===== RAW DATA

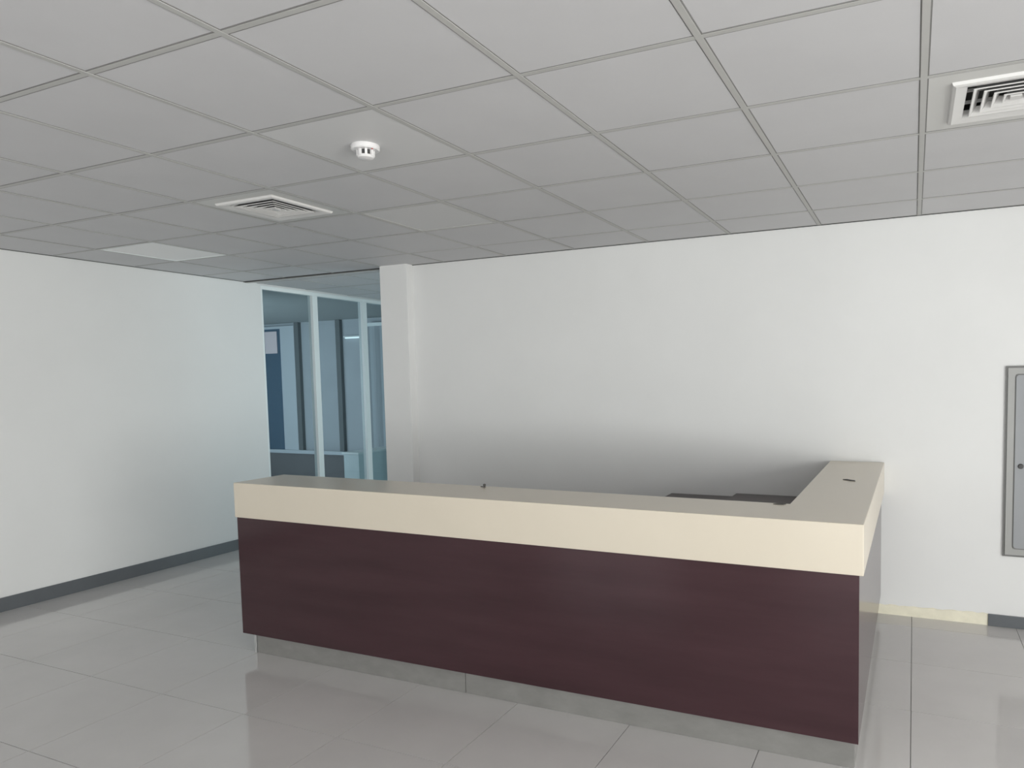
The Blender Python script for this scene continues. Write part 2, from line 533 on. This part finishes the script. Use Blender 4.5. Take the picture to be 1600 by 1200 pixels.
# small marks on the counter top
def flake(name, label, x, y, pts, h, m=DIRT):
    bm = bmesh.new()
    prism(bm, pts, 0, h)
    o = mesh_obj(name, bm, m, loc=(x, y, 1.0025))
    return tag(o, label, 'debris')
flake('dark_flake', 'small dark flake lying on the right leg of the cream countertop', -.316, 4.0,
      [(-.034, .012), (-.012, .022), (.004, .006), (.026, -.006), (.034, -.026), (.010, -.020), (-.006, -.002)], .004)
flake('dark_smudge', 'dark chip at the inner corner of the cream countertop', -.545, 3.17,
      [(-.028, -.006), (-.004, .012), (.026, .010), (.018, -.010), (-.010, -.012)], .003)
bm = bmesh.new()
lathe(bm, [(0, 0), (.006, 0), (.005, .012), (.008, .016), (.007, .022), (0, .024)], 10)
box(bm, -.024, .004, -.002, .002, .006, .010)
tag(mesh_obj('dark_screw', bm, DIRT, loc=(-2.10, 3.16, 1.0025)), 'tiny dark screw standing on the front countertop near its middle', 'screw')

# ------------------------------------------------------------------ electrical cabinet in the back wall
ec = thing('electrical_cabinet', 'tall grey metal cabinet set into the back wall at the right edge', 'cabinet', (.81, YB, .44))
ex0, ex1, ez0, ez1 = .512, 1.112, .447, 1.610
def ring(name, m, x0, x1, z0, z1, w, ya, yb, parent):
    bm = bmesh.new()
    px, py, pz = origin(parent)
    for b in ((x0, x1, z1 - w, z1), (x0, x1, z0, z0 + w), (x0, x0 + w, z0 + w, z1 - w), (x1 - w, x1, z0 + w, z1 - w)):
        box(bm, b[0] - px, b[1] - px, ya - py, yb - py, b[2] - pz, b[3] - pz)
    return mesh_obj(name, bm, m, parent)
ring('edge_gasket', PANEL_E, ex0, ex1, ez0, ez1, .016, YB - .014, YB, ec)
ring('frame', PANEL_F, ex0 + .010, ex1 - .010, ez0 + .012, ez1 - .012, .040, YB - .020, YB - .001, ec)
bm = bmesh.new()
def rrect(x0, x1, z0, z1, r, n=5):
    out = []
    for cx, cz, a0 in ((x1 - r, z1 - r, 0), (x0 + r, z1 - r, 90), (x0 + r, z0 + r, 180), (x1 - r, z0 + r, 270)):
        for k in range(n + 1):
            a = math.radians(a0 + 90 * k / n)
            out.append((cx + r * math.cos(a), cz + r * math.sin(a)))
    return out
def plate(name, m, pts, ya, yb, parent, bevel=0):
    bm = bmesh.new()
    px, py, pz = origin(parent)
    a = [bm.verts.new((x - px, ya - py, z - pz)) for x, z in pts]
    b = [bm.verts.new((x - px, yb - py, z - pz)) for x, z in pts]
    bm.faces.new(a); bm.faces.new(b[::-1])
    for i in range(len(pts)):
        j = (i + 1) % len(pts)
        bm.faces.new((a[i], b[i], b[j], a[j]))
    return mesh_obj(name, bm, m, parent, bevel=bevel)
plate('door_gap', PANEL_E, rrect(ex0 + .046, ex1 - .046, ez0 + .048, ez1 - .048, .02), YB - .0205, YB - .004, ec)
door = plate('door', PANEL, rrect(ex0 + .053, ex1 - .053, ez0 + .055, ez1 - .055, .018), YB - .026, YB - .006, ec)
door.location.y = 0
bm = bmesh.new()
bmesh.ops.create_cone(bm, cap_ends=True, segments=20, radius1=.016, radius2=.013, depth=.012,
                      matrix=Matrix.Translation((.597 - .81, -.032, 1.005 - .44)) @ Matrix.Rotation(math.radians(90), 4, 'X'))
mesh_obj('lock', bm, BLACK, door)
for z in (.65, 1.4):
    bx('hinge', PANEL_F, (ex1 - .060, ex1 - .046, YB - .034, YB - .024, z, z + .06), door, bevel=.002)

# ------------------------------------------------------------------ ceiling vents
def square_loop(bm, s, z):
    return [bm.verts.new((a * s, b * s, z)) for a, b in ((-1, -1), (1, -1), (1, 1), (-1, 1))]
def sq_lathe(bm, prof, closed=True):
    loops = [square_loop(bm, s, z) for s, z in prof]
    n = len(loops)
    for i in range(n if closed else n - 1):
        a, b = loops[i], loops[(i + 1) % n]
        for k in range(4):
            l = (k + 1) % 4
            bm.faces.new((a[k], a[l], b[l], b[k]))
def make_vent(label, loc):
    v = thing('ceiling_vent', label, 'vent', (loc[0], loc[1], H), 'square ceiling vents')
    bm = bmesh.new(); sq_lathe(bm, [(.285, 0), (.19, 0), (.19, .006), (.285, .006)])
    mesh_obj('border_plate', bm, PLATE, v)
    bm = bmesh.new(); sq_lathe(bm, [(.212, 0), (.208, -.010), (.198, -.014), (.162, -.006), (.159, .022), (.190, .006)])
    mesh_obj('frame', bm, VENT, v)
    for s in (.142, .108, .074, .040):
        bm = bmesh.new(); sq_lathe(bm, [(s, -.008), (s - .006, -.004), (s - .022, .018), (s - .025, .018), (s - .010, -.006), (s - .002, -.011)])
        bm.faces.ensure_lookup_table()
        for f in bm.faces[4:8]:
            f.material_index = 1  # these faces carry the painted shade
        mesh_obj('louvre', bm, VENT, v).data.materials.append(LOUVRE_SHADE)
    bm = bmesh.new()
    box(bm, -.018, .018, -.018, .018, -.012, -.006)
    mesh_obj('centre_plate', bm, VENT, v)
    bm = bmesh.new()
    for a in (-1, 1):
        box(bm, -.16, .16, a * .06 - .001, a * .06 + .001, .012, .024)
    mesh_obj('tie_bar', bm, VENT, v)
    bm = bmesh.new()
    box(bm, -.19, .19, -.19, .19, .050, .054)
    for a in (-1, 1):
        box(bm, a * .19 - .002, a * .19 + .002, -.19, .19, .006, .052)
        box(bm, -.19, .19, a * .19 - .002, a * .19 + .002, .006, .052)
    mesh_obj('duct', bm, DARK, v)
    return v
make_vent('square louvred ceiling vent near the middle-left, beyond the smoke detector', VENTS[0])
make_vent('square louvred ceiling vent cut by the right edge of the photo', VENTS[1])

# ------------------------------------------------------------------ unlit ceiling panels
def make_lamp(label, loc, m):
    v = thing('ceiling_light', label, 'light', (loc[0], loc[1], H), 'unlit flat ceiling light panels')
    bm = bmesh.new(); sq_lathe(bm, [(.286, .010), (.286, -.001), (.280, -.003), (.272, -.001), (.272, .010)])
    mesh_obj('frame', bm, FRAME_W if m is DIFF else BAR, v)
    bm = bmesh.new(); box(bm, -.272, .272, -.272, .272, .001, .006)
    mesh_obj('diffuser', bm, m, v)
make_lamp('pale square ceiling panel between the vent and the pillar', LAMPS[0], TILE_L)
make_lamp('white unlit square light panel in the ceiling near the left wall', LAMPS[1], DIFF)

# ------------------------------------------------------------------ smoke detector
sd = thing('smoke_detector', 'round white smoke detector on the ceiling', 'smoke detector', (-2.095, 2.345, H))
bm = bmesh.new(); lathe(bm, [(0, 0), (.056, 0), (.058, -.004), (.058, -.016), (.053, -.021), (0, -.021)], 48)
mesh_obj('base', bm, WHITE_P, sd, smooth=True)
bm = bmesh.new(); lathe(bm, [(0, -.021), (.027, -.021), (.027, -.042), (0, -.042)], 32)
mesh_obj('insect_screen', bm, DARK, sd, smooth=True)
for k in range(8):
    a = 2 * math.pi * k / 8
    bm = bmesh.new()
    box(bm, .028, .036, -.005, .005, -.045, -.020)
    bmesh.ops.rotate(bm, verts=bm.verts[:], matrix=Matrix.Rotation(a, 3, 'Z'))
    mesh_obj('rib', bm, WHITE_P, sd)
bm = bmesh.new(); lathe(bm, [(0, -.041), (.034, -.041), (.036, -.044), (.031, -.051), (.018, -.055), (0, -.056)], 40)
mesh_obj('cap', bm, WHITE_P, sd, smooth=True)
bm = bmesh.new(); lathe(bm, [(0, -.020), (.0035, -.020), (.0035, -.024), (0, -.0245)], 12, .046, -.012)
mesh_obj('indicator', bm, mat('red_lens', (.5, .05, .05), .2), sd)

# ------------------------------------------------------------------ what shows through the glass
sh = thing('blue_door', 'dark blue door with a pale jamb in the office behind the glass', 'door', (-9.9, YO, 0))
bx('leaf', NAVY, (-10.40, -9.58, YO - .05, YO - .01, .02, 2.47), sh)
bx('frame', JAMB, (-10.45, -9.575, YO - .06, YO, 2.47, 2.51), sh)
bx('frame', JAMB, (-9.575, -9.265, YO - .06, YO, .02, 2.51), sh)
ps = bx('paper_notice', PAPER, (-9.92, -9.65, YO - .060, YO - .052, 2.07, 2.43))
tag(ps, 'pinkish blank paper notice stuck high on the blue door behind the glass', 'notice')
struct(bx('trim_3', PILLAR, (-9.26, -9.17, YO - .06, YO, 0, H)), 'dark pillar between blue door and grey wall in the office')
struct(bx('trim_4', PILLAR, (-8.38, -8.29, YO - .06, YO, 0, H)), 'second dark pillar in the office, below the tube lamp')
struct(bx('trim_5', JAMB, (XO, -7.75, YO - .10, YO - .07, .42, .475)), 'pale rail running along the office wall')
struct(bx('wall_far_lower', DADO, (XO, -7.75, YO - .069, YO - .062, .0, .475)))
tl = thing('tube_lamp', 'lit tube lamp on the far office wall behind the glass', 'lamp', (-8.0, YO - .02, 2.28))
bx('batten', FRAME_W, (-8.22, -7.72, YO - .06, YO - .002, 2.275, 2.295), tl)
bm = bmesh.new()
bmesh.ops.create_cone(bm, cap_ends=True, segments=16, radius1=.010, radius2=.010, depth=.44,
                      matrix=Matrix.Translation((.03, -.028, -.014)) @ Matrix.Rotation(math.radians(90), 4, 'Y'))
mesh_obj('tube', bm, TUBE, tl)
# pale low cabinet close behind the partition
od = thing('low_cabinet', 'low pale blue-grey cabinet with white top behind the glass partition', 'cabinet', (-6.5, 7.4, 0))
bx('top', DESKW, (-6.62, -6.35, 6.77, 8.40, .672, .694), od, bevel=.002)
bx('side_panel', DESKB, (-6.385, -6.365, 6.79, 8.38, 0, .672), od)
bx('side_panel', DESKB, (-6.605, -6.585, 6.79, 8.38, 0, .672), od)
bx('end_panel', DESKB, (-6.584, -6.386, 6.79, 6.81, 0, .672), od)
bx('end_panel', DESKB, (-6.584, -6.386, 8.36, 8.38, 0, .672), od)
# vertical blind by the third pane
vb = thing('vertical_blind', 'grey vertical slat blind hanging in the office behind the third pane', 'blind', (-7.6, YO - .12, 2.45))
bx('headrail', FRAME_W, (-7.72, -6.3, YO - .15, YO, 2.42, 2.47), vb)
for k in range(14):
    x = -7.68 + k * .1
    bm = bmesh.new()
    box(bm, -.042, .042, -.0015, .0015, -2.05, 0)
    bmesh.ops.rotate(bm, verts=bm.verts[:], matrix=Matrix.Rotation(math.radians(38), 3, 'Z'))
    mesh_obj('slat', bm, JAMB if k % 2 else WALL_DIM, vb, loc=(x + 7.6, 0, -.03))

==========

Scan the data for the word "pale" and copy every line where it shows up.

> [SOLUTION TO THIS PROBLEM]
make_lamp('pale square ceiling panel between the vent and the pillar', LAMPS[0], TILE_L)
sh = thing('blue_door', 'dark blue door with a pale jamb in the office behind the glass', 'door', (-9.9, YO, 0))
struct(bx('trim_5', JAMB, (XO, -7.75, YO - .10, YO - .07, .42, .475)), 'pale rail running along the office wall')
# pale low cabinet close behind the partition
od = thing('low_cabinet', 'low pale blue-grey cabinet with white top behind the glass partition', 'cabinet', (-6.5, 7.4, 0))